Records with scene code:
* * * * *
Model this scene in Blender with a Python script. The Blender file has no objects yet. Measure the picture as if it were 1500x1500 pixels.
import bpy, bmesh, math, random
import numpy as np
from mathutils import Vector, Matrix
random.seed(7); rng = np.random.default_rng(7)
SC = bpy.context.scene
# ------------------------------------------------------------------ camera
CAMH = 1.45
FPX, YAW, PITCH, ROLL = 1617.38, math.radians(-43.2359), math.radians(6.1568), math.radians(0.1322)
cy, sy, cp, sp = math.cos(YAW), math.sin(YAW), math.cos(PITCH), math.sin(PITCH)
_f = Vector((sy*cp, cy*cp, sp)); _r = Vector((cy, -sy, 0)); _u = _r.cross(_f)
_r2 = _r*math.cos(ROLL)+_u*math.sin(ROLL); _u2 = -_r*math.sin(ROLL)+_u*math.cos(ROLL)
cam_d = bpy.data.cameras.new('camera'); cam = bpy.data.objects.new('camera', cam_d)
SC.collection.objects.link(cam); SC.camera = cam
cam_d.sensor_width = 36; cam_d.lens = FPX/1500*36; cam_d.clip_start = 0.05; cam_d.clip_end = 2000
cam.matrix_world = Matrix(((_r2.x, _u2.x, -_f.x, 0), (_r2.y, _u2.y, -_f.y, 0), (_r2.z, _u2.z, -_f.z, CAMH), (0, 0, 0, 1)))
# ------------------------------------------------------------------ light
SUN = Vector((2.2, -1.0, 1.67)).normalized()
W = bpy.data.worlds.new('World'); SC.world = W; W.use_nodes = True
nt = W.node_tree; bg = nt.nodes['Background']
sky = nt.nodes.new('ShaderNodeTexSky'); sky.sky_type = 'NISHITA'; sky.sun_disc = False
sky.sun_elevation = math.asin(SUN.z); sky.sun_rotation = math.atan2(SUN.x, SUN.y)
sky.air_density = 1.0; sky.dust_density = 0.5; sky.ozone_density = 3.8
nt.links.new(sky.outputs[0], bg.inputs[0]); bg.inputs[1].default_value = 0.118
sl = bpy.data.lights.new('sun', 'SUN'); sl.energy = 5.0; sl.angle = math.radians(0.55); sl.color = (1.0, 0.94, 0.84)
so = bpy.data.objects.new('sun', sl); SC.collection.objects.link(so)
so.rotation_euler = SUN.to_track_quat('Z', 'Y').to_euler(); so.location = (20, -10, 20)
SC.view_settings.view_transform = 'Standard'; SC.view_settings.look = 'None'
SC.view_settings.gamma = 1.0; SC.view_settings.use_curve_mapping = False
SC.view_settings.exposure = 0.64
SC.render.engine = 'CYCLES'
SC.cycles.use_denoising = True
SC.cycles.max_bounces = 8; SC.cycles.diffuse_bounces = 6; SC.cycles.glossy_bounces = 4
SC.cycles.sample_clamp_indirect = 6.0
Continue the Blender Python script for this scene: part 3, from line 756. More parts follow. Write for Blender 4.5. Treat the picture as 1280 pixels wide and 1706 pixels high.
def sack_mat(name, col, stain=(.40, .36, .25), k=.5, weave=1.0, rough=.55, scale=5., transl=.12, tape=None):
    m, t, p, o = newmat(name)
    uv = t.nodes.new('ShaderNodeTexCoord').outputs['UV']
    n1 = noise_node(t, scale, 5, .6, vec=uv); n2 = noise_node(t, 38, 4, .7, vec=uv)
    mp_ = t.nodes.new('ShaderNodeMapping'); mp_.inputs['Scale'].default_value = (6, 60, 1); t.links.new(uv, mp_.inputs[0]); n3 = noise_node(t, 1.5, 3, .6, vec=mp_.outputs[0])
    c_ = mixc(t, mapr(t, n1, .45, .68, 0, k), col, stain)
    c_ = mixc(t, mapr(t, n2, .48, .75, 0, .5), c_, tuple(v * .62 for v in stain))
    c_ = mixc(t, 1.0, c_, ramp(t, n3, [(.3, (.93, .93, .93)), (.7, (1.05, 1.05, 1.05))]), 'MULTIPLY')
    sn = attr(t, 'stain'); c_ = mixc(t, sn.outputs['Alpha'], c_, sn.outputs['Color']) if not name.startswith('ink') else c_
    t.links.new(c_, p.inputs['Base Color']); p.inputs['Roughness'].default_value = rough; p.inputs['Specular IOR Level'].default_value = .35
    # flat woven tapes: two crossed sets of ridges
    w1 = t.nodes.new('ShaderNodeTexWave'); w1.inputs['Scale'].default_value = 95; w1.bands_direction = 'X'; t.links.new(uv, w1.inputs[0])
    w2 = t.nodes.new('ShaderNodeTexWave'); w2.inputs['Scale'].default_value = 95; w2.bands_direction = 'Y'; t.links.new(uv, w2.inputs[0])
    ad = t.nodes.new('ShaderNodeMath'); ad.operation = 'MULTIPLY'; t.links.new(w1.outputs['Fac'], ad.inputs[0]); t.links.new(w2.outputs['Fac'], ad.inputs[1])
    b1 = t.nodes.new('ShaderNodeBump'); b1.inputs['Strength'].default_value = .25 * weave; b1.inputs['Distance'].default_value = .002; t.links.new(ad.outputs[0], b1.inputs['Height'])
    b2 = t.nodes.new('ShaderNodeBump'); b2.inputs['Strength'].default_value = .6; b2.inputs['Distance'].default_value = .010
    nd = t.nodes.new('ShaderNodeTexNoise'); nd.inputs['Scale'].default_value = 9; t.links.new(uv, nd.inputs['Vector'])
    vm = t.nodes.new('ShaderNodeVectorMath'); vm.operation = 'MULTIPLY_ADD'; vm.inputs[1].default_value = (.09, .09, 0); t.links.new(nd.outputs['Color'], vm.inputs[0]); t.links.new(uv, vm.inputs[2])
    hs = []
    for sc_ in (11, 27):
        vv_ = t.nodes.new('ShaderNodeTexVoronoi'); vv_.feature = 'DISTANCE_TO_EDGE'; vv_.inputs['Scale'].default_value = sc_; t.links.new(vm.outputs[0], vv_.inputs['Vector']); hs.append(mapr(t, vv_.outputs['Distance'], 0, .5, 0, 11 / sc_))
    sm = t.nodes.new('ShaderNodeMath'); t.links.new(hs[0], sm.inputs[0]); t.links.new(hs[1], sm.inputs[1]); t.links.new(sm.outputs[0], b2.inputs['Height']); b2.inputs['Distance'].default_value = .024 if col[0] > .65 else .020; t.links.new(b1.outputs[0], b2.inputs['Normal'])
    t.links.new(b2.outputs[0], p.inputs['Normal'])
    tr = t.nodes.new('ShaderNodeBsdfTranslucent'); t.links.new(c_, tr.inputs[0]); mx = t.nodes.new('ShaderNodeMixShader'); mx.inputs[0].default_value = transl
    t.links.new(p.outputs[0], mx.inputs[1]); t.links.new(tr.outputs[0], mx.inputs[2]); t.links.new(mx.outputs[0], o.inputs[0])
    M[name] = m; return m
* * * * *
#### AIM
Write out the data again, exactly and in full.

#### EXERCISE RESPONSE
Model this scene in Blender with a Python script. The Blender file has no objects yet. Measure the picture as if it were 1500x1500 pixels.
import bpy, bmesh, math, random
import numpy as np
from mathutils import Vector, Matrix
random.seed(7); rng = np.random.default_rng(7)
SC = bpy.context.scene
# ------------------------------------------------------------------ camera
CAMH = 1.45
FPX, YAW, PITCH, ROLL = 1617.38, math.radians(-43.2359), math.radians(6.1568), math.radians(0.1322)
cy, sy, cp, sp = math.cos(YAW), math.sin(YAW), math.cos(PITCH), math.sin(PITCH)
_f = Vector((sy*cp, cy*cp, sp)); _r = Vector((cy, -sy, 0)); _u = _r.cross(_f)
_r2 = _r*math.cos(ROLL)+_u*math.sin(ROLL); _u2 = -_r*math.sin(ROLL)+_u*math.cos(ROLL)
cam_d = bpy.data.cameras.new('camera'); cam = bpy.data.objects.new('camera', cam_d)
SC.collection.objects.link(cam); SC.camera = cam
cam_d.sensor_width = 36; cam_d.lens = FPX/1500*36; cam_d.clip_start = 0.05; cam_d.clip_end = 2000
cam.matrix_world = Matrix(((_r2.x, _u2.x, -_f.x, 0), (_r2.y, _u2.y, -_f.y, 0), (_r2.z, _u2.z, -_f.z, CAMH), (0, 0, 0, 1)))
# ------------------------------------------------------------------ light
SUN = Vector((2.2, -1.0, 1.67)).normalized()
W = bpy.data.worlds.new('World'); SC.world = W; W.use_nodes = True
nt = W.node_tree; bg = nt.nodes['Background']
sky = nt.nodes.new('ShaderNodeTexSky'); sky.sky_type = 'NISHITA'; sky.sun_disc = False
sky.sun_elevation = math.asin(SUN.z); sky.sun_rotation = math.atan2(SUN.x, SUN.y)
sky.air_density = 1.0; sky.dust_density = 0.5; sky.ozone_density = 3.8
nt.links.new(sky.outputs[0], bg.inputs[0]); bg.inputs[1].default_value = 0.118
sl = bpy.data.lights.new('sun', 'SUN'); sl.energy = 5.0; sl.angle = math.radians(0.55); sl.color = (1.0, 0.94, 0.84)
so = bpy.data.objects.new('sun', sl); SC.collection.objects.link(so)
so.rotation_euler = SUN.to_track_quat('Z', 'Y').to_euler(); so.location = (20, -10, 20)
SC.view_settings.view_transform = 'Standard'; SC.view_settings.look = 'None'
SC.view_settings.gamma = 1.0; SC.view_settings.use_curve_mapping = False
SC.view_settings.exposure = 0.64
SC.render.engine = 'CYCLES'
SC.cycles.use_denoising = True
SC.cycles.max_bounces = 8; SC.cycles.diffuse_bounces = 6; SC.cycles.glossy_bounces = 4
SC.cycles.sample_clamp_indirect = 6.0
Continue the Blender Python script for this scene: part 3, from line 756. More parts follow. Write for Blender 4.5. Treat the picture as 1280 pixels wide and 1706 pixels high.
def sack_mat(name, col, stain=(.40, .36, .25), k=.5, weave=1.0, rough=.55, scale=5., transl=.12, tape=None):
    m, t, p, o = newmat(name)
    uv = t.nodes.new('ShaderNodeTexCoord').outputs['UV']
    n1 = noise_node(t, scale, 5, .6, vec=uv); n2 = noise_node(t, 38, 4, .7, vec=uv)
    mp_ = t.nodes.new('ShaderNodeMapping'); mp_.inputs['Scale'].default_value = (6, 60, 1); t.links.new(uv, mp_.inputs[0]); n3 = noise_node(t, 1.5, 3, .6, vec=mp_.outputs[0])
    c_ = mixc(t, mapr(t, n1, .45, .68, 0, k), col, stain)
    c_ = mixc(t, mapr(t, n2, .48, .75, 0, .5), c_, tuple(v * .62 for v in stain))
    c_ = mixc(t, 1.0, c_, ramp(t, n3, [(.3, (.93, .93, .93)), (.7, (1.05, 1.05, 1.05))]), 'MULTIPLY')
    sn = attr(t, 'stain'); c_ = mixc(t, sn.outputs['Alpha'], c_, sn.outputs['Color']) if not name.startswith('ink') else c_
    t.links.new(c_, p.inputs['Base Color']); p.inputs['Roughness'].default_value = rough; p.inputs['Specular IOR Level'].default_value = .35
    # flat woven tapes: two crossed sets of ridges
    w1 = t.nodes.new('ShaderNodeTexWave'); w1.inputs['Scale'].default_value = 95; w1.bands_direction = 'X'; t.links.new(uv, w1.inputs[0])
    w2 = t.nodes.new('ShaderNodeTexWave'); w2.inputs['Scale'].default_value = 95; w2.bands_direction = 'Y'; t.links.new(uv, w2.inputs[0])
    ad = t.nodes.new('ShaderNodeMath'); ad.operation = 'MULTIPLY'; t.links.new(w1.outputs['Fac'], ad.inputs[0]); t.links.new(w2.outputs['Fac'], ad.inputs[1])
    b1 = t.nodes.new('ShaderNodeBump'); b1.inputs['Strength'].default_value = .25 * weave; b1.inputs['Distance'].default_value = .002; t.links.new(ad.outputs[0], b1.inputs['Height'])
    b2 = t.nodes.new('ShaderNodeBump'); b2.inputs['Strength'].default_value = .6; b2.inputs['Distance'].default_value = .010
    nd = t.nodes.new('ShaderNodeTexNoise'); nd.inputs['Scale'].default_value = 9; t.links.new(uv, nd.inputs['Vector'])
    vm = t.nodes.new('ShaderNodeVectorMath'); vm.operation = 'MULTIPLY_ADD'; vm.inputs[1].default_value = (.09, .09, 0); t.links.new(nd.outputs['Color'], vm.inputs[0]); t.links.new(uv, vm.inputs[2])
    hs = []
    for sc_ in (11, 27):
        vv_ = t.nodes.new('ShaderNodeTexVoronoi'); vv_.feature = 'DISTANCE_TO_EDGE'; vv_.inputs['Scale'].default_value = sc_; t.links.new(vm.outputs[0], vv_.inputs['Vector']); hs.append(mapr(t, vv_.outputs['Distance'], 0, .5, 0, 11 / sc_))
    sm = t.nodes.new('ShaderNodeMath'); t.links.new(hs[0], sm.inputs[0]); t.links.new(hs[1], sm.inputs[1]); t.links.new(sm.outputs[0], b2.inputs['Height']); b2.inputs['Distance'].default_value = .024 if col[0] > .65 else .020; t.links.new(b1.outputs[0], b2.inputs['Normal'])
    t.links.new(b2.outputs[0], p.inputs['Normal'])
    tr = t.nodes.new('ShaderNodeBsdfTranslucent'); t.links.new(c_, tr.inputs[0]); mx = t.nodes.new('ShaderNodeMixShader'); mx.inputs[0].default_value = transl
    t.links.new(p.outputs[0], mx.inputs[1]); t.links.new(tr.outputs[0], mx.inputs[2]); t.links.new(mx.outputs[0], o.inputs[0])
    M[name] = m; return m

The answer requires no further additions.